A VMware blogger responded to our article here: http://blogs.vmware.com/vmtn/2007/04/response_to_loa.html.
The author called the test an apples-to-oranges comparison, but is mistaken in a number of ways.
- The author assumed that our report tested a VM configured with a single CPU. This was not the case - the VM was configured for dual CPUs in order to match the native configuration. We thought that was pretty obvious...but we should have been more clear.
- The author implied that the host OS would be swapping because we had not configured the memory parameters correctly. This was not the case and we said so in the article (specifically we said the VM had 2G of RAM and the host had more). We didn't state exactly how much, but for the record it had 4G of RAM, so the host OS (Linux) was most definitely NOT swapping.
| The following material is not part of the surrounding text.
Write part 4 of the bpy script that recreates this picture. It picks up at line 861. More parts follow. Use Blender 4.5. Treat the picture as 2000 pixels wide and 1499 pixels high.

- The author claimed that the performance drop was only 16% instead of 43% because we should have been using the hyper-threading-disabled results for the native machine. This is not in the spirit of the test, which was to determine the virtualization overhead on the same hardware. To purposely handicap the hardware during the native test would have drawn invalid conclusion because (1) this is the default configuration for this hardware and (2) anybody who compared with and without hyper-threading would be running the server with this native feature enabled.
- Item number 7, "make sure the memory, disk and networking configurations for both physical and virtual environments match" was done in the original tests as well.
- The suggestion to run multiple VMs instead of one (#8) seems a bit odd in this context. The point of the test was to compare the performance of a single web application in native mode and virtualized. Adding the overhead of a second VM (and a second guest OS) does not seem like something that would improve performance. Maybe it's worth testing, though.